De imediato nada aconteceu ao interpretante, apenas o olhar contemplativo mirava profundamente um quadro de dimensões aproximadas em torno de 35 x 23cm, pendurado na altura dos ombros. O diálogo encontra-se apenas na caixa preta do olhar do observador, que mantém total foco na obra. A luz irradia cada ponto da tela que emoldurada por uma faixa preta, perfazendo-se por entre a base branca no seu centro que conduz para a imagem em si.

Após rastrear minimamente cada detalhe da cena, é possível distinguir que há diferenças nos materiais usados para compor o cenário no terço superior. No ponto mais alto, encontra-se uma pedra de tamanho mediano, com textura polida e tonalidade âmbar sobre uma roda de metal fosca, um artefato gasto e sem nenhum polimento aparente. Esta roda está sustentada por outras pedras com texturas mais rústicas servido de calço em ambos os lados, como se dali fosse sair girando por sobre a gaiola de metal. No interior da gaiola está uma serragem de madeira que serve como background para abrigar a silhueta do animal projetado pelas sombras. Não obstante a porta encontra-se um pouco aberta indicando uma semi liberdade.

FOTO EM DETALHE DO CATÁLOGO DA OBRA

É possível perceber que cada elemento foi devidamente articulado em seu posicionamento e isto transmite ao observador um fenômeno indutivo por ser exposto a tal proposição. A reunião destes objetos em tais articulações é suficiente para provocar a curiosidade e o questionamento, porque alguém articularia tais elementos em total combinação de arquétipos? O fato é que isto provoca a busca da leitura da cultura visual do observador, neste ponto entra em cena o abrigo de relações e das trocas de experiências, um escambo no mutualismo entre a obra e o observador.

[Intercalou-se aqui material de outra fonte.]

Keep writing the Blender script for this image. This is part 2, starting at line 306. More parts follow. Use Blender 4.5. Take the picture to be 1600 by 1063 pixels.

A este tempo de imersão já ocorrem as leituras complementares dos arranjos hierárquicos, já é possível compreender o arcabouço da combinação entre as formas irregulares, linhas, textura, círculo e retângulos sem nenhuma congruência de relação. Uma vez que há o domínio deste framework é possível subjugar as raízes mais profundas das sombras espectrais. Aos poucos algumas vozes silenciosas do pensamento, gritam em sinergia com a luz preponderante quebrando o estatus quo. Estes são os primeiro sinais de que há uma nova relação de significado, a colaboração entra em cena para esculpir novas tonalidades de entendimento, já não há esforço pois o diagnóstico semântico proporciona uma relação ambígua entre a realidade e o abstracionismo da obra.

O autor transmite uma espécie de liberdade atemporal, uma equação bivalente pela transmissão de uma narrativa literal dos sentidos. O visceral é de fato o condutor tátil entre o aprisionamento do animal que lá não existe e a projeção simbólica na mente do observador. Esta reflexão clareia a impressão dos sentidos e de uma realidade social. A cena não retrata uma realidade, ainda que o seja na intenção projectual. Será mito? ou um artefato linguístico? Talvez seja apenas uma metáfora visual ou a possibilidade para uma reflexão mais aprofundada das relações e inquietações humanas. A exposição destina-se a uma jornada histórica que tem passagens pela elaboração imagética de um metacódigo visual ampliado pela interpretação do observador. Esta obra possibilita a abertura de um vasto campo para a necessidade de re significação do mundo prisional. Em última análise o autor deseja provocar inquietações através da representação dos significados simbólicos. Enxergar o que não se vê torna-se óbvio, como o oculto que se retrata no campo visível pois a luz sempre traz a tona aos olhos do entendimento o secreto e o escondido.